The 7.4-magnitude earthquake and tsunami that struck Indonesia's Sulawesi province last month has caused at least 18.48 trillion rupiah (1.217 billion dollars) worth of damage, an official from the country's national disaster agency said on Sunday.
The figure, which was set on Saturday, is much higher than the 13.82 trillion rupiah estimated by the National Disaster Mitigation Agency (BNPB) data a week earlier.
It is expected to rise as government agencies continue to assess the damage caused by the disaster, which hit the regions of Palu, Donggala, Sigi and Parigi Moutong on September 28 and killed more than 2,000 people.
BNPB spokesman Sutopo Nugroho said in a statement that half of the losses were from housing and most of the destruction had occurred in Palu, the provincial capital.
"Houses and buildings in Palu's coastal areas have been badly damaged and flattened to the ground after they were hit with a tsunami that reached up to 11 metres and swept half a kilometre inland," Nugroho said.

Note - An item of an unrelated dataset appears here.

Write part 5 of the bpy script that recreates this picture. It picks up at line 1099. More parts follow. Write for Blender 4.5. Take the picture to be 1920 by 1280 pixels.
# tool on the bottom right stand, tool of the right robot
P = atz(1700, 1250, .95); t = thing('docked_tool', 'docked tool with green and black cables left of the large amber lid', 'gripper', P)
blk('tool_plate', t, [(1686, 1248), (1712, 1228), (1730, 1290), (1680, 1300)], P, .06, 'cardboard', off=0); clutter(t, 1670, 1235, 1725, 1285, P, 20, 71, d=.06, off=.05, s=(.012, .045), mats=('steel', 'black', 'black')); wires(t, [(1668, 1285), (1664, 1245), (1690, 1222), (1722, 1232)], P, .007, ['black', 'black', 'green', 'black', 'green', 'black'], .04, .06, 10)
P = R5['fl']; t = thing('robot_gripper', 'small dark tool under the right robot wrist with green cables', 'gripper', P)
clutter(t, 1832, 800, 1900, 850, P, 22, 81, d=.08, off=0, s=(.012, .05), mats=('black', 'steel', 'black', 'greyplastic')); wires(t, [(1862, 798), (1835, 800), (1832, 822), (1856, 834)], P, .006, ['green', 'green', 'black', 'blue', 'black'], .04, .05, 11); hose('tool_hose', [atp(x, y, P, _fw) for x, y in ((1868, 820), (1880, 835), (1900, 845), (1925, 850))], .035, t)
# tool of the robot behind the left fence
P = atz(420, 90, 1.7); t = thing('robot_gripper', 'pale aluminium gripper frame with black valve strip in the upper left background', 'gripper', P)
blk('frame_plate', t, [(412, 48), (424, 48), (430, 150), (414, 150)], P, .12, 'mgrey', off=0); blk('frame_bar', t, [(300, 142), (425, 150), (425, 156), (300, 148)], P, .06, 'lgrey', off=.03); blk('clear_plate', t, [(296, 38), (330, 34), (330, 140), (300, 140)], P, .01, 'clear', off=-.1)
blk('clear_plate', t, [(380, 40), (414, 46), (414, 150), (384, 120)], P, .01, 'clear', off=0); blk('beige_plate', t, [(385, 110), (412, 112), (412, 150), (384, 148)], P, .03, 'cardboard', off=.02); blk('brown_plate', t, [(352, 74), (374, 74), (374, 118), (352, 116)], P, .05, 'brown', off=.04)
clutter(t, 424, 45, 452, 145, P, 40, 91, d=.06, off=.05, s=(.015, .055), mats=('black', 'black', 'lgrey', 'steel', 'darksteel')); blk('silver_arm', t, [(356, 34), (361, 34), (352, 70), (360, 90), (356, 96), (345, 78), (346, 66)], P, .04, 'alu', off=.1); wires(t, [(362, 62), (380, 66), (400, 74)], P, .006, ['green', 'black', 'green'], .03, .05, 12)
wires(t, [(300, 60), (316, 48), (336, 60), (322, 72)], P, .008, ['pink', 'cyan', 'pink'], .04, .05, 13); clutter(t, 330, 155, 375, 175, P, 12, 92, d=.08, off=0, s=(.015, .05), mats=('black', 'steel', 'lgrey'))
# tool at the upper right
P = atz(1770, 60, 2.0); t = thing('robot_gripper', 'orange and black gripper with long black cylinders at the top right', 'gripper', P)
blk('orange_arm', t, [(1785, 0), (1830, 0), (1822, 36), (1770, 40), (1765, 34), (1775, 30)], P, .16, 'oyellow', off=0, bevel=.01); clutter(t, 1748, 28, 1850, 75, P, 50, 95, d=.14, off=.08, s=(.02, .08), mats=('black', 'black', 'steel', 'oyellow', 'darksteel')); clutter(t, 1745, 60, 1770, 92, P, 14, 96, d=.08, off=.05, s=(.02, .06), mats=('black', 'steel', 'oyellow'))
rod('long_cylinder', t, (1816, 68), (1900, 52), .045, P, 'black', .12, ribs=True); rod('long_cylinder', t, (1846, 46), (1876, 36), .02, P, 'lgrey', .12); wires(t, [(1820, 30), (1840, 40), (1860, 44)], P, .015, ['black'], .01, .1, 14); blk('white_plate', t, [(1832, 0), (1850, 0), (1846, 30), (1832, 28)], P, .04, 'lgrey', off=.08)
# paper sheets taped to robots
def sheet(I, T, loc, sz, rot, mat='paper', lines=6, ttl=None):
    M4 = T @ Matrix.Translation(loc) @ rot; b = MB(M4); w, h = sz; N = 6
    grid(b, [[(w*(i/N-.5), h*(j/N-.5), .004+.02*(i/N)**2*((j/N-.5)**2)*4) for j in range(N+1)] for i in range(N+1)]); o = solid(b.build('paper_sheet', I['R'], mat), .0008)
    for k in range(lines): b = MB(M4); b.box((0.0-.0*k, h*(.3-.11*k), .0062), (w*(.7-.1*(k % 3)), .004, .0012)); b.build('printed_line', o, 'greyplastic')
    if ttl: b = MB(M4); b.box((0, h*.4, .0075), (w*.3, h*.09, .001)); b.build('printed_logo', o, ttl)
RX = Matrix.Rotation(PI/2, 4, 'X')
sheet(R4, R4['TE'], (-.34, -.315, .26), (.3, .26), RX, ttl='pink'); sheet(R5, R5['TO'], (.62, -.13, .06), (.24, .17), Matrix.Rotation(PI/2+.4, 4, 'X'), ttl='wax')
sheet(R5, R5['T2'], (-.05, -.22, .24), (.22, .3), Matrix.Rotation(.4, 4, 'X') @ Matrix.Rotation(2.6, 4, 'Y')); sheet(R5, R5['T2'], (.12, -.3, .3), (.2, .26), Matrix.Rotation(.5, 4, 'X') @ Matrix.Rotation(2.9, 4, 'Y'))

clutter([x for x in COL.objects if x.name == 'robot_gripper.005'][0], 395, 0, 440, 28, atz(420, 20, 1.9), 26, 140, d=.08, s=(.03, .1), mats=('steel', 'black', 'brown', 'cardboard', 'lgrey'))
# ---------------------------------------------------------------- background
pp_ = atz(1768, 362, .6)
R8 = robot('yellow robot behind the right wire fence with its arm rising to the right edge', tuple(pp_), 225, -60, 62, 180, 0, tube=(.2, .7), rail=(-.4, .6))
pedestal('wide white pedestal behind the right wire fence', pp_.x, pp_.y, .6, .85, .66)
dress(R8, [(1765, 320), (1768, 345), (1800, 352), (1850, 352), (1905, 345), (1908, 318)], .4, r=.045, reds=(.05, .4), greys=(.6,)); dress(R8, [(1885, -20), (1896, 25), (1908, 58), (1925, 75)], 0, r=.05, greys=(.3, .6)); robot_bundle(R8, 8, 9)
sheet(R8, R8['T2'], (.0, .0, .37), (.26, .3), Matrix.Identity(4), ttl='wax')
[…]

Thousand of houses in Palu's residential areas of Balaroa, Petobo, Jono Oge and Sibalaya were sucked into liquefied soil as they were built too close to fault lines.
As of Sunday, the death toll has reached 2,086, while 1,309 people were still missing, 4,438 injured and more than 200,000 displaced.
Nugroho said the government had lifted its state of emergency on Friday and the region was now in a transition phase for two months to restore basic infrastructure and build temporary housing until Christmas before it enters the rehabilitation and reconstruction phase.